• DATASET EXTRACT
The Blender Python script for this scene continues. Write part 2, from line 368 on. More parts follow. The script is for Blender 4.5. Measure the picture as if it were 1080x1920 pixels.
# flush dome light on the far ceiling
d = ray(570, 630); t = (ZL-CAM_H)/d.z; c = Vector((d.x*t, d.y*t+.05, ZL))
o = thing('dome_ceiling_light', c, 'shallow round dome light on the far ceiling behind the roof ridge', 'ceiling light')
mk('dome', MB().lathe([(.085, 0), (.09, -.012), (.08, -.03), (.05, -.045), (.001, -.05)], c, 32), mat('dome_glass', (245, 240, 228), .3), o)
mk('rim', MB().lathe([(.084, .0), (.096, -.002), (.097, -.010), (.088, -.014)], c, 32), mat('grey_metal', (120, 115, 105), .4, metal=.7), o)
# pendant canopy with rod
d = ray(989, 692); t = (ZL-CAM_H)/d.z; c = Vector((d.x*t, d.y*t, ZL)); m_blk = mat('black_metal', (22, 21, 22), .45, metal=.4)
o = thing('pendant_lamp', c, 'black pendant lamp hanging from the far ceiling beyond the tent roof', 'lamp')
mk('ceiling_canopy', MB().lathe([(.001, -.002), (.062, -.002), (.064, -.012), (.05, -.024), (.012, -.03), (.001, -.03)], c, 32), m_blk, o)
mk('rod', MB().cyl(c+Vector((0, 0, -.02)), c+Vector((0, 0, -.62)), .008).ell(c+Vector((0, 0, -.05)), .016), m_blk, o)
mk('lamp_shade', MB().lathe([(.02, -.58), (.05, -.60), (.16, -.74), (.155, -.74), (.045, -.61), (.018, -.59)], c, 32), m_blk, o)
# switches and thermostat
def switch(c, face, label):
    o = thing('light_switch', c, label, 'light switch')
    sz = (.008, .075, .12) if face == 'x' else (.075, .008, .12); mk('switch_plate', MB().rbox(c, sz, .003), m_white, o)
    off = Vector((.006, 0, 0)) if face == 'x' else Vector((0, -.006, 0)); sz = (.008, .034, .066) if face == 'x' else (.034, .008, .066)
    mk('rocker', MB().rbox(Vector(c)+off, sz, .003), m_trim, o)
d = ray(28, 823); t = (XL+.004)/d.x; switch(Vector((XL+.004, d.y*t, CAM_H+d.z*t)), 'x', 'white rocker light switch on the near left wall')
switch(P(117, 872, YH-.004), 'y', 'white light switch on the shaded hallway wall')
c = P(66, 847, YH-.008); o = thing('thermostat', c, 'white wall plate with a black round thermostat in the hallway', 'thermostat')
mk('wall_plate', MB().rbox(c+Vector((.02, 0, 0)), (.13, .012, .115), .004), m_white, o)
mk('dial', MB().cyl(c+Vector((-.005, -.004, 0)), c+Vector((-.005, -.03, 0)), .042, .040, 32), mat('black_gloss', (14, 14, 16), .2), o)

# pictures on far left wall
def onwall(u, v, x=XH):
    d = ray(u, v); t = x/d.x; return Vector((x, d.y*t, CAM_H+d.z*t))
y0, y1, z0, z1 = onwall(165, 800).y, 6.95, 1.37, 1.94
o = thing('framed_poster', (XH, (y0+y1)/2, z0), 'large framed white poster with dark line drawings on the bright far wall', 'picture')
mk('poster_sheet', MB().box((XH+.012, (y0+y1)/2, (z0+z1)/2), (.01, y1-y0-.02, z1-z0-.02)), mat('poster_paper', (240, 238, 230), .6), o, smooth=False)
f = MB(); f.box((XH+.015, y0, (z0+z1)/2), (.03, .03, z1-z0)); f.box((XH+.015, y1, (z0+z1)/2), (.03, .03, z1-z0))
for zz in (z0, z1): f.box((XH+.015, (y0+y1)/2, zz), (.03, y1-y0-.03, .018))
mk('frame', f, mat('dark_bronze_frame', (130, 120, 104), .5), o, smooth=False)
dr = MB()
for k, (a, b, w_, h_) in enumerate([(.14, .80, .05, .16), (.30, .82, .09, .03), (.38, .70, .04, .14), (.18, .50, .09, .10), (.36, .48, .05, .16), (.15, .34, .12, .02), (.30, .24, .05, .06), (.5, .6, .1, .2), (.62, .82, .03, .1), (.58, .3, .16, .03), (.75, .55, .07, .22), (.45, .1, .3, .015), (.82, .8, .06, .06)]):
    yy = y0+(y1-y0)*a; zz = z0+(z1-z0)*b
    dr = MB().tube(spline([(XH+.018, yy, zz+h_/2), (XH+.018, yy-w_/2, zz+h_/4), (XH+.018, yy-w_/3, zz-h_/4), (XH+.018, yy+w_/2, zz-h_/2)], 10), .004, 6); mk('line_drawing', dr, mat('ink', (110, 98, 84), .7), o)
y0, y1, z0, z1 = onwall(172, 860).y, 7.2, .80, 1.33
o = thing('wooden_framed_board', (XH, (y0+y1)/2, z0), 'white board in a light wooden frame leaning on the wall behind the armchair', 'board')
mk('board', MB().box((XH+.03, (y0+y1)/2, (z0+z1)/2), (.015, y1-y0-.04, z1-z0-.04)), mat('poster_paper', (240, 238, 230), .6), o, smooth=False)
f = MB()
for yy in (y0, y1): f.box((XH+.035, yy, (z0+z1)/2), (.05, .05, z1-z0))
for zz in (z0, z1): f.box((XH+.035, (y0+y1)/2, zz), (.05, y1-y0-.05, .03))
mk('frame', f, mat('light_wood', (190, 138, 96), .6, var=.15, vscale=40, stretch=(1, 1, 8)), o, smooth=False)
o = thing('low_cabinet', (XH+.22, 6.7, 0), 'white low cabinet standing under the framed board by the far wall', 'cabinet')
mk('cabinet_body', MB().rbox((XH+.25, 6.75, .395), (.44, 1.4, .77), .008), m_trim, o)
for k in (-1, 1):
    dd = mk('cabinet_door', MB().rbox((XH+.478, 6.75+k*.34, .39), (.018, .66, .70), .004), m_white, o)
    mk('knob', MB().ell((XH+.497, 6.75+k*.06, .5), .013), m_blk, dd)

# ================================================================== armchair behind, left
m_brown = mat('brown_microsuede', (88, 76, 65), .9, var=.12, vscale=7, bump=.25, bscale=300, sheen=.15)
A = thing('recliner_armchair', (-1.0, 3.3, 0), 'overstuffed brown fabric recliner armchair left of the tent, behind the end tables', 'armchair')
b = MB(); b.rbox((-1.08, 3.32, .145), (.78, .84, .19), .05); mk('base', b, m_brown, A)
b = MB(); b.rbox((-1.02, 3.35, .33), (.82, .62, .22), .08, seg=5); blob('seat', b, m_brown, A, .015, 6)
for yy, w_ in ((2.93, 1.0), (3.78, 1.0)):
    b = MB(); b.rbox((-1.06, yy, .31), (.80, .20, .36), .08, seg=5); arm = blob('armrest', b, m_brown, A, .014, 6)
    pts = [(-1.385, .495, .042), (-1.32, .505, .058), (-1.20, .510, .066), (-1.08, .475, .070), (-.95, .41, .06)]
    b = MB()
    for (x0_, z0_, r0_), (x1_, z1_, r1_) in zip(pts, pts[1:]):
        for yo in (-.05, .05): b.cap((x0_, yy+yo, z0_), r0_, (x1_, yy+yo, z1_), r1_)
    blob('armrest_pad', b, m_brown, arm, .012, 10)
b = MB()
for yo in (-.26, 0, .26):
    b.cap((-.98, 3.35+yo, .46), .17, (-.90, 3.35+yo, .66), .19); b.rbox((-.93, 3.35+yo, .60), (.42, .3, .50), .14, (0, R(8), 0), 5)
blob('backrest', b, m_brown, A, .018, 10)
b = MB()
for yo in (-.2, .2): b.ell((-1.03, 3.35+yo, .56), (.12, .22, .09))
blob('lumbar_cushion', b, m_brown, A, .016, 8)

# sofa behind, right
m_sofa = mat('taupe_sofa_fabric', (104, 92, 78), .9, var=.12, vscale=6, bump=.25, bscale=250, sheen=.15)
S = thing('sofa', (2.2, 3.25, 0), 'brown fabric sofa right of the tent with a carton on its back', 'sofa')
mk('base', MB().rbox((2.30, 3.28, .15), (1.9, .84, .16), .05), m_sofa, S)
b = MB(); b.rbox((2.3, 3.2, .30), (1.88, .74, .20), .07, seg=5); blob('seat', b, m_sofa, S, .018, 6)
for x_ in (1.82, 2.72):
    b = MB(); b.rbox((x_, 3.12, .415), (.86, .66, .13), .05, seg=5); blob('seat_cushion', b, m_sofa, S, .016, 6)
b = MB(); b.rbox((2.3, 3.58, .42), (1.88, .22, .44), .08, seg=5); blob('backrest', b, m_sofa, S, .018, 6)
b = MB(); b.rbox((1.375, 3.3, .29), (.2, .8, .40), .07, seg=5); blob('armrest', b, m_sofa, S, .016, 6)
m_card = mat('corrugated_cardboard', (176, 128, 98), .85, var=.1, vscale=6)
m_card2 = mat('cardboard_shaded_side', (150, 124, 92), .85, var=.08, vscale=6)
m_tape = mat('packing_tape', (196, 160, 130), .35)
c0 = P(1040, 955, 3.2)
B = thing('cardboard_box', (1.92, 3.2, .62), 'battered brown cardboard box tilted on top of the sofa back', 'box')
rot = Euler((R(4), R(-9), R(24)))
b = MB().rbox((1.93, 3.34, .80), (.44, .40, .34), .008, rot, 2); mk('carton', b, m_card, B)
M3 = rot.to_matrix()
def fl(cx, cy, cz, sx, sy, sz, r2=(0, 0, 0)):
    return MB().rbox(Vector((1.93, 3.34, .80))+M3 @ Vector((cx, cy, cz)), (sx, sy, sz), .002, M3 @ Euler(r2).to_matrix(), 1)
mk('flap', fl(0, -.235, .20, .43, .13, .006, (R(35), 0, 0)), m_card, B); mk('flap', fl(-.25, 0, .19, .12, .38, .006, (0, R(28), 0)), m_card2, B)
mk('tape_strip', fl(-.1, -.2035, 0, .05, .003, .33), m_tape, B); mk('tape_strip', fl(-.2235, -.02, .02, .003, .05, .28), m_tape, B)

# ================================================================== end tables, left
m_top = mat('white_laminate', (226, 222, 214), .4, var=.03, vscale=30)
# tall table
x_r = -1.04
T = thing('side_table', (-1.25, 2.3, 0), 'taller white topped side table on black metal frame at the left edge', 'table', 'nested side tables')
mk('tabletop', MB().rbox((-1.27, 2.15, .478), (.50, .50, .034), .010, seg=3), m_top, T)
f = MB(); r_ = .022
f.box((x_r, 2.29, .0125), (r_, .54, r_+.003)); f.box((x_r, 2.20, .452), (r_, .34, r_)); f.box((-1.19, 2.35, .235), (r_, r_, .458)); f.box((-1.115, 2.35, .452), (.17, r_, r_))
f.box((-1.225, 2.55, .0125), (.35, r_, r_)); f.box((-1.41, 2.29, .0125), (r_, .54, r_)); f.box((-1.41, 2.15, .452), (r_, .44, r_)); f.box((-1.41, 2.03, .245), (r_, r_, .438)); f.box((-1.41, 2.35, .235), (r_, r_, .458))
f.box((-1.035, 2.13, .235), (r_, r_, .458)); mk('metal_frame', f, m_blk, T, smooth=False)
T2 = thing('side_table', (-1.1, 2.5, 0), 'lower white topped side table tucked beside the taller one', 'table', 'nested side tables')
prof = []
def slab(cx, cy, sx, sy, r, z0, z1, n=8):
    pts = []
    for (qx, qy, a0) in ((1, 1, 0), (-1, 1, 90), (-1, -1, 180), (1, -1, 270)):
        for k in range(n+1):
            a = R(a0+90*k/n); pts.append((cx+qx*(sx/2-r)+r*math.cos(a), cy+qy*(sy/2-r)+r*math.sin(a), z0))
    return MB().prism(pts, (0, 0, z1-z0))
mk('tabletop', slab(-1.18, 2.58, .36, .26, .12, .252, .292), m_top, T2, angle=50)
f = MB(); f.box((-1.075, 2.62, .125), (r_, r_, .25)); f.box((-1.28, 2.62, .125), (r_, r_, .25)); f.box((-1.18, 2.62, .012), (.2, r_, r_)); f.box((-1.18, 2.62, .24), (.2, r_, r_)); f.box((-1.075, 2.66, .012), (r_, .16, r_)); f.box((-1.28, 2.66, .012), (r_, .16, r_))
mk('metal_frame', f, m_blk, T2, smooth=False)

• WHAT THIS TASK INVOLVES
Determine how many lines of the listing above hold the word "from". Report that number without anything else.

• SOLUTION
2